Colombo, Sri Lanka: The retired postal worker knows who he’s voting against in Thursday’s presidential election.

Like most ethnic Tamils on this island nation, he cannot even imagine voting for the current president, Mahinda Rajapakse, a man who solidified his power base by crushing a brutal Tamil insurgency and then largely ignored Tamil demands to heal the wounds of the decades-long civil war.

So 67-year-old Santhiyapillai Pathmarajan plans to cast his ballot for the president’s former friend and health minister, Maithripala Sirisena, who defected from the ruling party just a few weeks ago and has created a formidable political opposition.

But he’s not happy about it.

“We will see what a new leader will do,” said Pathmarajan, who lives in Jaffna, in the northern Tamil heartland. “But both [candidates] are evil.”

For Sri Lanka’s Tamil community, the election is about the chance to defeat Rajapakse. The main Tamil political party is not offering a presidential candidate and has come out in support of the opposition. But it’s hard to find a Tamil voter pleased with either of the two main candidates.

Francis Pillai Roylans, a security guard in Jaffna can’t decide if he’ll vote for Sirisena or simply ruin his ballot paper in silent protest.

“We need a change of government,” he said. “Mahinda is seen by the world as a war criminal. If we back him, the world community will not be with us.”

But even Sirisena “hasn’t said what solution he has for us,” he said.

It’s hard to know who will win Thursday’s election as reliable polling data is scarce.

Tamil political leaders have thrown half-hearted support behind Sirisena mainly because they detest Rajapakse so much. They are also hopeful that a change in leadership would help Tamils to rebuild their lives after the war, and perhaps even lead to a power-sharing agreement that would give Tamils more autonomy, even though Sirisena has said he opposes the idea.

“We need a leader who will have the courage and conviction to give all the people of this country their right to live as equal citizens,” Rajavarothayam Sampanthan, leader of the Tamil National Alliance told Sri Lanka’s Sunday Times newspaper a few days ago.

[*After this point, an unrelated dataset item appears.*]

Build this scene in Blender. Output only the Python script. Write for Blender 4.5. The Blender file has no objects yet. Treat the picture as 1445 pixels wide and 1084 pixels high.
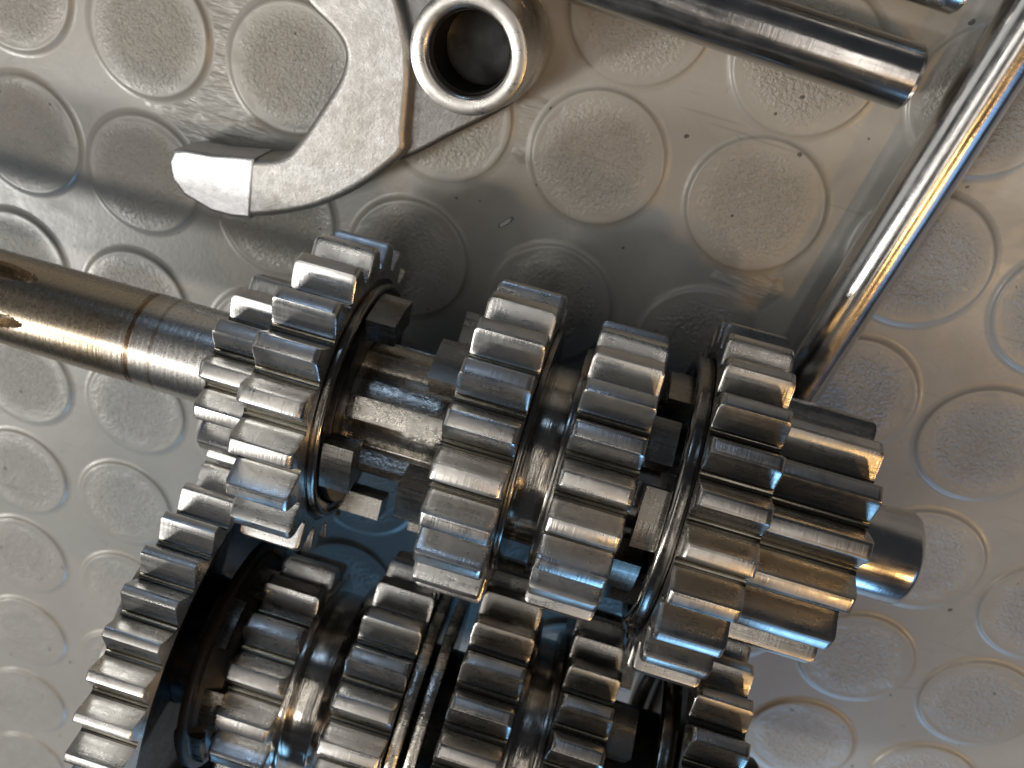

Both Sirisena and Rajapakse are ethnic Sinhalese, who make up about three-quarters of the island’s 21 million people. Neither man has done much to reach out to Tamils, who account for about 9 per cent of the population. Their policy statements ignore central Tamil political demands, from locating missing persons to ending the military occupation of private land in Tamil areas.

Rajapakse’s power has grown immensely since the war’s end in 2009, when he was hailed as a saviour among many Sinhalese for defeating the Tamil Tiger rebels, a campaign that included relentless artillery bombardment that a UN report says may have killed up to 40,000 Tamil civilians.

That, of course, is why he is despised by most Tamils, who also blame him for abductions, allegedly by pro-government militias, at the end of the fighting. Five years later, thousands of Tamils remain unaccounted for, and hundreds remain jailed without charges.

Instead of seeking to integrate Tamils into Sri Lankan society after the war, rights groups say the government has isolated them by neglecting refugees and maintaining a large, intrusive army in the Tamil heartland. They also accuse the government of involving the military in private business deals.

Rajapakse has denied all the allegations, and says his efforts to rebuild the country’s infrastructure, such as its road and electricity networks, prove his commitment to the Tamils.

He called the election two years before his second term ends, hoping to win a third six-year term before memories of the war faded. Provincial elections also showed that his popularity was sliding.

Rajapakse seemed destined for easy victory until Sirisena’s sudden defection. Since then, Sirisena has gathered support from dozens of formerly pro-government politicians, many angry at the president for taking too much power for himself and his relatives. The opposition accuses Rajapakse of widespread corruption, a charge he denies.

The president accuses Sirisena of courting “separatist forces” and says his defection is the result of a conspiracy by Western governments and overseas Tamils who want to destabilise the country.

Sirisena, meanwhile, accuses Rajapakse of protecting former Tiger leaders, particularly the group’s former arms buyer, who was arrested in Malaysia after the civil war’s end but has never been prosecuted.

Political analyst Kusal Perera said both candidates have ignored Tamil concerns because they are nationalists who “don’t see Sri Lanka as a pluralistic, secular state.”

In recent months, Rajapakse has taken a few steps to seek Tamil support. He has ordered the return to owners of gold jewellery pawned in Tamil Tiger banks and seized by government forces during the fighting. He also oversaw the resumption of train service to the Tamil heartland after 24 years.

But he knows how Tamil voters see him.

“I don’t know if you know Sirisena, but you know me,” he told a campaign rally in northern Jaffna.

“All I want to tell you is that there is a saying, ‘The known devil is better than an unknown angel,’” he said.” I want to remind you that this known devil is far better than the unknown.”